Website of poet Elizabeth Rimmer

Gillian Clarke

  • Reading Winter into Spring

    It’s fair to say that life has been more than usually erratic lately. We have had a lot of disruption, what with issues in the house (and in our daughter’s new flat), health problems for just about everyone, tech problems and the distractions – lovely though they were – of Celtic Connections and StAnza. Nevertheless, writing has begun to happen, with the new ppoetry collection transforming itself while I wasn’t looking into something I’m not sure I recognise yet.

    As a result of this, reading has been much more random and diverse than usual, but I still have some really good books to recommend and to think about

    • Derek Jarman’s Modern Nature. I don’t agree with all he says, but he has the knack of making you think, see things differently, and reflect on questions of art and nature.
    • Gaston Bachelard’s The Psychoanalysis of Fire. To be honest it was pretty weird and unreadable, but his central tenet, that the myths we create about things like fire are as influential and important as the facts we can establish, is one I like. A lot of The Well of the Moon is about this very thing, and it will probably have an impact on the next collection too.
    • Rebecca Hurst’s debut poetry collection The Iron Bridge. I’d put this with the work of Séan Hewitt, Helen Boden and Eleanor Rees for its concern with place, walking, myth and memory, a very careful reflective book.
    • I’m currently comparing two books dealing with lockdown – Gillian Clarke’s The Silence and Tom Kelly’s Walking My Streets. Both collections are heavy with grief and the loneliness of the deepest lockdown, but where Gillian Clarke looks out onto the countryside where she lives, watching the birds and the rain, the quiet and the undifferentiated days when the dead are reduced to daily numbers, Tom Kelly looks backwards into memory at his early life, his community and the lost members of his family. My lockdown was more characterised by fear and the desperate need to maintain communications with people who were in trouble, rather than grief, but these two collections have brought back some of the deadly quiet of those weeks. It’s important not to forget.

    People who sign up to my newsletters will, I hope, get more reviews, and I am planning to write some for The Glasgow Review of Books, so please look out for them.

  • Gillian Clarke: A Recipe for Water

    Life is too short to review books you don’t like, so you can take it as read that this is good poetry.
    It’s lucid and serene, attentive and intelligent. It deals with water as sea, snow glacier and river, and talks incisively about global warming without a lot of finger-pointing and shouting. Look at this quiet but pointed conclusion to Solstice where she makes the connection between a spendthrift extravagance of Christmas lights and global warming.

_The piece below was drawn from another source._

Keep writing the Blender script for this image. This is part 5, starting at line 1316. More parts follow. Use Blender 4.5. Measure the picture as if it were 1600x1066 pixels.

    and we’ll know, for the pleasures of here and now,
    we are borrowing bling from the glacier, slipping
    Greenland’s shoulder from its wrap of snow

    No preaching, but a lovely image for a chilling fact.

    Climate change is a hot topic, but Gillian Clarke extends her consideration of water into many other dimensions. Water, in her hands, is also language, tradition, geography, relationship, connection, transformation, currency. This is easy to read poetry, but not simple.

    There are poems about other things too, birds, plants, minerals, architecture, and one about rugby, which I never thought I would be able to read with pleasure. I bought this book for the intriguing title, but I’m loving it as much for the poems about Welsh, about fire, about horsetails.

    I was looking for something appropriate to finish this review off, but didn’t really find it until I read Jamie Whittle’s book White River, where he says “when you start studying a river, you begin to see that it is connected to everything else on the planet”.

    This is exactly the feeling I got from Gillian Clarke’s book.

  • a world of poetry

    One of these days I will have to review some of the new poetry that has fallen into my lap lately. I am a sucker for books with water in the title so I have Matthew Hollis’ Groundwater and Gillian Clarke’s A Recipe for Water, which have stunned and excited me.
    Then there was Alan Jamieson’s video poems – beautiful combinations of text and sound and image which I’d love to find a way to share.
    Then there will be the Atlantic Islands Festival on the island of Luing from 4th-11th July
    which has been organised by Norman Bissell at the Scottish Centre for Geopoetics. I don’t know how he has managed to pack so much interesting stuff into one week, but it is truly impressive, and I am looking forward very much to taking part.